* _DATA LINES_

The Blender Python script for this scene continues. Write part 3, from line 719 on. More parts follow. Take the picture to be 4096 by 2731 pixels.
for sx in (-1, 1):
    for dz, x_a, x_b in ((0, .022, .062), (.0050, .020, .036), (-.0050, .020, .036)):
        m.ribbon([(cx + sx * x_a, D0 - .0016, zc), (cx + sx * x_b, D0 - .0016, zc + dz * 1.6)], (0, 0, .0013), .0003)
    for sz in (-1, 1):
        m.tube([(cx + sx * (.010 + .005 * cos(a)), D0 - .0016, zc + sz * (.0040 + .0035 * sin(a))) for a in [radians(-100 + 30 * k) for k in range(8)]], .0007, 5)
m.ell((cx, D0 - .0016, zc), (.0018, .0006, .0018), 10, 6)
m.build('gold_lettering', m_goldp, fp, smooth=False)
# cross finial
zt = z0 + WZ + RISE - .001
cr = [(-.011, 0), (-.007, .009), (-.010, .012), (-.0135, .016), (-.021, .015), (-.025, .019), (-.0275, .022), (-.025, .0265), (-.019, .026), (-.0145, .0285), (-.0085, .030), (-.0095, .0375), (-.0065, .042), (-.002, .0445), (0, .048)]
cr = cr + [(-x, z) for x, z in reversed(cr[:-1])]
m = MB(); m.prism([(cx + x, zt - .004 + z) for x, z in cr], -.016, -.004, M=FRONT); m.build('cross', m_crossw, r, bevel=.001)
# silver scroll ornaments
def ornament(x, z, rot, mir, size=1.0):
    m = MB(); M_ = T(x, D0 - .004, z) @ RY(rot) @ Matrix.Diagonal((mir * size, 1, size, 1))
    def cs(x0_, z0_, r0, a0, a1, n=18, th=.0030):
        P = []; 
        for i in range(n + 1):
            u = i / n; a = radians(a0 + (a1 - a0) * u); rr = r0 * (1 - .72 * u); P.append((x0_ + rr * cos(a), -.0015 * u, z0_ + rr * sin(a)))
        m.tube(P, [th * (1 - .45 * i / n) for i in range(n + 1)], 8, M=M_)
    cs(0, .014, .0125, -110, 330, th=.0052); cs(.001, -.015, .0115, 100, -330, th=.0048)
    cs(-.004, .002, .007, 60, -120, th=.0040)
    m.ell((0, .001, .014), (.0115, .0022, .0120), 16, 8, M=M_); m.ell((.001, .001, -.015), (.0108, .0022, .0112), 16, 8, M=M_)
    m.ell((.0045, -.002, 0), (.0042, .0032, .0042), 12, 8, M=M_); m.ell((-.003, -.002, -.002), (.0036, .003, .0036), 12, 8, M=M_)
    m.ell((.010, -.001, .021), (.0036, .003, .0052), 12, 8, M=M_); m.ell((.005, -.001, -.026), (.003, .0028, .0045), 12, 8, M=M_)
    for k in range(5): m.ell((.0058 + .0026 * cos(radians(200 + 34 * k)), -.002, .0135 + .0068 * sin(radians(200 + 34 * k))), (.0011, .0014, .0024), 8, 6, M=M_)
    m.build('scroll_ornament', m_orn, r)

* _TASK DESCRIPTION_
Write out the whole listing exactly.

* _SOLUTION TO THIS PROBLEM_
The Blender Python script for this scene continues. Write part 3, from line 719 on. More parts follow. Take the picture to be 4096 by 2731 pixels.
for sx in (-1, 1):
    for dz, x_a, x_b in ((0, .022, .062), (.0050, .020, .036), (-.0050, .020, .036)):
        m.ribbon([(cx + sx * x_a, D0 - .0016, zc), (cx + sx * x_b, D0 - .0016, zc + dz * 1.6)], (0, 0, .0013), .0003)
    for sz in (-1, 1):
        m.tube([(cx + sx * (.010 + .005 * cos(a)), D0 - .0016, zc + sz * (.0040 + .0035 * sin(a))) for a in [radians(-100 + 30 * k) for k in range(8)]], .0007, 5)
m.ell((cx, D0 - .0016, zc), (.0018, .0006, .0018), 10, 6)
m.build('gold_lettering', m_goldp, fp, smooth=False)
# cross finial
zt = z0 + WZ + RISE - .001
cr = [(-.011, 0), (-.007, .009), (-.010, .012), (-.0135, .016), (-.021, .015), (-.025, .019), (-.0275, .022), (-.025, .0265), (-.019, .026), (-.0145, .0285), (-.0085, .030), (-.0095, .0375), (-.0065, .042), (-.002, .0445), (0, .048)]
cr = cr + [(-x, z) for x, z in reversed(cr[:-1])]
m = MB(); m.prism([(cx + x, zt - .004 + z) for x, z in cr], -.016, -.004, M=FRONT); m.build('cross', m_crossw, r, bevel=.001)
# silver scroll ornaments
def ornament(x, z, rot, mir, size=1.0):
    m = MB(); M_ = T(x, D0 - .004, z) @ RY(rot) @ Matrix.Diagonal((mir * size, 1, size, 1))
    def cs(x0_, z0_, r0, a0, a1, n=18, th=.0030):
        P = []; 
        for i in range(n + 1):
            u = i / n; a = radians(a0 + (a1 - a0) * u); rr = r0 * (1 - .72 * u); P.append((x0_ + rr * cos(a), -.0015 * u, z0_ + rr * sin(a)))
        m.tube(P, [th * (1 - .45 * i / n) for i in range(n + 1)], 8, M=M_)
    cs(0, .014, .0125, -110, 330, th=.0052); cs(.001, -.015, .0115, 100, -330, th=.0048)
    cs(-.004, .002, .007, 60, -120, th=.0040)
    m.ell((0, .001, .014), (.0115, .0022, .0120), 16, 8, M=M_); m.ell((.001, .001, -.015), (.0108, .0022, .0112), 16, 8, M=M_)
    m.ell((.0045, -.002, 0), (.0042, .0032, .0042), 12, 8, M=M_); m.ell((-.003, -.002, -.002), (.0036, .003, .0036), 12, 8, M=M_)
    m.ell((.010, -.001, .021), (.0036, .003, .0052), 12, 8, M=M_); m.ell((.005, -.001, -.026), (.003, .0028, .0045), 12, 8, M=M_)
    for k in range(5): m.ell((.0058 + .0026 * cos(radians(200 + 34 * k)), -.002, .0135 + .0068 * sin(radians(200 + 34 * k))), (.0011, .0014, .0024), 8, 6, M=M_)
    m.build('scroll_ornament', m_orn, r)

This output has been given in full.